## DATASET EXTRACT
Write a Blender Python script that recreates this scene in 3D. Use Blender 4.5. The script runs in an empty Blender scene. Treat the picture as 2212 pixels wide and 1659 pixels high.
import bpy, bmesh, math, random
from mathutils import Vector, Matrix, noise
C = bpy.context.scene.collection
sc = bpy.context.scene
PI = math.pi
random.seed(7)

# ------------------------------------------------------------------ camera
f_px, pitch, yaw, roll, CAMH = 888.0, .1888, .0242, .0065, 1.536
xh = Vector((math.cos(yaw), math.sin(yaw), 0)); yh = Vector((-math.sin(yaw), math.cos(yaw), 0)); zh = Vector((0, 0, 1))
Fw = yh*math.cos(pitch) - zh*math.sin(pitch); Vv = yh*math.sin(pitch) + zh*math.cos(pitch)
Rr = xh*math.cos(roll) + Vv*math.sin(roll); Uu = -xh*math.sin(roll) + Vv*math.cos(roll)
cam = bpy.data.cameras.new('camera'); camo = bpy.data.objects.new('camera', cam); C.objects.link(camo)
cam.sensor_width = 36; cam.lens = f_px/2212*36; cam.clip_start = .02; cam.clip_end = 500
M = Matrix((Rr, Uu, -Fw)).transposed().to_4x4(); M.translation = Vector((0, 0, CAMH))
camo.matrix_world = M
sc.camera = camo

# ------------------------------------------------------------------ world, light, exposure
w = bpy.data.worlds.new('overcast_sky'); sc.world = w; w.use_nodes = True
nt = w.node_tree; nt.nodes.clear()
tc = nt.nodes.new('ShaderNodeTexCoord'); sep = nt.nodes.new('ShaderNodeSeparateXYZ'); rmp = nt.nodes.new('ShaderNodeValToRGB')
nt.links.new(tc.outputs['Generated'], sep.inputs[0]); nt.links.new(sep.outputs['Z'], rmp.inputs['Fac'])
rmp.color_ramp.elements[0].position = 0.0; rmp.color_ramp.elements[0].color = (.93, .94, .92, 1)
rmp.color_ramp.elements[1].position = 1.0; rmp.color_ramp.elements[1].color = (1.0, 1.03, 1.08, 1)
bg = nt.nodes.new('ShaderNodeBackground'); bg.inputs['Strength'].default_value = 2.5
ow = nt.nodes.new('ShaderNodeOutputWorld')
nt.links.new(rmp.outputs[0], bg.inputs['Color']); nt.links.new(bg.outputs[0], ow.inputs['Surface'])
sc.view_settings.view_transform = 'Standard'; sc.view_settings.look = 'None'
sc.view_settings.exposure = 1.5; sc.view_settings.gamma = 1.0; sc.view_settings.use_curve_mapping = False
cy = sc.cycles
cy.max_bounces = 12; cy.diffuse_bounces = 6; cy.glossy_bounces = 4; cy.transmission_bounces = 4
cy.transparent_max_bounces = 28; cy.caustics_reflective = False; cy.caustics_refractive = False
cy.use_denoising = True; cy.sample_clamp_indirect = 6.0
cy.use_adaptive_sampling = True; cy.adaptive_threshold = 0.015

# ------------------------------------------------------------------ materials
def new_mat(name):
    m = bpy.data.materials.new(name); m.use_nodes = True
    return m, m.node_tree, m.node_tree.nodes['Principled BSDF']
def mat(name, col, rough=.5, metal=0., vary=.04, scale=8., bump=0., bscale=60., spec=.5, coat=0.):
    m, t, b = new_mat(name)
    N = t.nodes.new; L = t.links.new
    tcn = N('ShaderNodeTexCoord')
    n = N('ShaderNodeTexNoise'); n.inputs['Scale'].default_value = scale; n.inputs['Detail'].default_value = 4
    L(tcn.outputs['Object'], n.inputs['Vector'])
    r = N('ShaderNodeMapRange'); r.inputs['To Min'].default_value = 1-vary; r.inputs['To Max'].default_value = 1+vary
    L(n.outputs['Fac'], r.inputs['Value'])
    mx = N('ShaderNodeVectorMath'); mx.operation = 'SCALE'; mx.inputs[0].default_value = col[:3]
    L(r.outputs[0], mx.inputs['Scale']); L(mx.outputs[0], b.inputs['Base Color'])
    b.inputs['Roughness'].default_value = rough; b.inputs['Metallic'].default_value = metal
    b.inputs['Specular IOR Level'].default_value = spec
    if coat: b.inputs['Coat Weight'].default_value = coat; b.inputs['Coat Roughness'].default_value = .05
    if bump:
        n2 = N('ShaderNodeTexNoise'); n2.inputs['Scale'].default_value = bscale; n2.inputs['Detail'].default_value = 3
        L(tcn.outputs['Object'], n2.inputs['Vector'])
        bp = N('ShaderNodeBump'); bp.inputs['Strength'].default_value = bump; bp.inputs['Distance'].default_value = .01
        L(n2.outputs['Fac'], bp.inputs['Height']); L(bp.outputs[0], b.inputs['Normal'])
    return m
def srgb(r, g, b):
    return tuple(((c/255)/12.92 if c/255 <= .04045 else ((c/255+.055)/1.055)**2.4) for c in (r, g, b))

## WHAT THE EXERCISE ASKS
Reproduce the data in its entirety, matching each character.

## WRITTEN ANSWER
Write a Blender Python script that recreates this scene in 3D. Use Blender 4.5. The script runs in an empty Blender scene. Treat the picture as 2212 pixels wide and 1659 pixels high.
import bpy, bmesh, math, random
from mathutils import Vector, Matrix, noise
C = bpy.context.scene.collection
sc = bpy.context.scene
PI = math.pi
random.seed(7)

# ------------------------------------------------------------------ camera
f_px, pitch, yaw, roll, CAMH = 888.0, .1888, .0242, .0065, 1.536
xh = Vector((math.cos(yaw), math.sin(yaw), 0)); yh = Vector((-math.sin(yaw), math.cos(yaw), 0)); zh = Vector((0, 0, 1))
Fw = yh*math.cos(pitch) - zh*math.sin(pitch); Vv = yh*math.sin(pitch) + zh*math.cos(pitch)
Rr = xh*math.cos(roll) + Vv*math.sin(roll); Uu = -xh*math.sin(roll) + Vv*math.cos(roll)
cam = bpy.data.cameras.new('camera'); camo = bpy.data.objects.new('camera', cam); C.objects.link(camo)
cam.sensor_width = 36; cam.lens = f_px/2212*36; cam.clip_start = .02; cam.clip_end = 500
M = Matrix((Rr, Uu, -Fw)).transposed().to_4x4(); M.translation = Vector((0, 0, CAMH))
camo.matrix_world = M
sc.camera = camo

# ------------------------------------------------------------------ world, light, exposure
w = bpy.data.worlds.new('overcast_sky'); sc.world = w; w.use_nodes = True
nt = w.node_tree; nt.nodes.clear()
tc = nt.nodes.new('ShaderNodeTexCoord'); sep = nt.nodes.new('ShaderNodeSeparateXYZ'); rmp = nt.nodes.new('ShaderNodeValToRGB')
nt.links.new(tc.outputs['Generated'], sep.inputs[0]); nt.links.new(sep.outputs['Z'], rmp.inputs['Fac'])
rmp.color_ramp.elements[0].position = 0.0; rmp.color_ramp.elements[0].color = (.93, .94, .92, 1)
rmp.color_ramp.elements[1].position = 1.0; rmp.color_ramp.elements[1].color = (1.0, 1.03, 1.08, 1)
bg = nt.nodes.new('ShaderNodeBackground'); bg.inputs['Strength'].default_value = 2.5
ow = nt.nodes.new('ShaderNodeOutputWorld')
nt.links.new(rmp.outputs[0], bg.inputs['Color']); nt.links.new(bg.outputs[0], ow.inputs['Surface'])
sc.view_settings.view_transform = 'Standard'; sc.view_settings.look = 'None'
sc.view_settings.exposure = 1.5; sc.view_settings.gamma = 1.0; sc.view_settings.use_curve_mapping = False
cy = sc.cycles
cy.max_bounces = 12; cy.diffuse_bounces = 6; cy.glossy_bounces = 4; cy.transmission_bounces = 4
cy.transparent_max_bounces = 28; cy.caustics_reflective = False; cy.caustics_refractive = False
cy.use_denoising = True; cy.sample_clamp_indirect = 6.0
cy.use_adaptive_sampling = True; cy.adaptive_threshold = 0.015

# ------------------------------------------------------------------ materials
def new_mat(name):
    m = bpy.data.materials.new(name); m.use_nodes = True
    return m, m.node_tree, m.node_tree.nodes['Principled BSDF']
def mat(name, col, rough=.5, metal=0., vary=.04, scale=8., bump=0., bscale=60., spec=.5, coat=0.):
    m, t, b = new_mat(name)
    N = t.nodes.new; L = t.links.new
    tcn = N('ShaderNodeTexCoord')
    n = N('ShaderNodeTexNoise'); n.inputs['Scale'].default_value = scale; n.inputs['Detail'].default_value = 4
    L(tcn.outputs['Object'], n.inputs['Vector'])
    r = N('ShaderNodeMapRange'); r.inputs['To Min'].default_value = 1-vary; r.inputs['To Max'].default_value = 1+vary
    L(n.outputs['Fac'], r.inputs['Value'])
    mx = N('ShaderNodeVectorMath'); mx.operation = 'SCALE'; mx.inputs[0].default_value = col[:3]
    L(r.outputs[0], mx.inputs['Scale']); L(mx.outputs[0], b.inputs['Base Color'])
    b.inputs['Roughness'].default_value = rough; b.inputs['Metallic'].default_value = metal
    b.inputs['Specular IOR Level'].default_value = spec
    if coat: b.inputs['Coat Weight'].default_value = coat; b.inputs['Coat Roughness'].default_value = .05
    if bump:
        n2 = N('ShaderNodeTexNoise'); n2.inputs['Scale'].default_value = bscale; n2.inputs['Detail'].default_value = 3
        L(tcn.outputs['Object'], n2.inputs['Vector'])
        bp = N('ShaderNodeBump'); bp.inputs['Strength'].default_value = bump; bp.inputs['Distance'].default_value = .01
        L(n2.outputs['Fac'], bp.inputs['Height']); L(bp.outputs[0], b.inputs['Normal'])
    return m
def srgb(r, g, b):
    return tuple(((c/255)/12.92 if c/255 <= .04045 else ((c/255+.055)/1.055)**2.4) for c in (r, g, b))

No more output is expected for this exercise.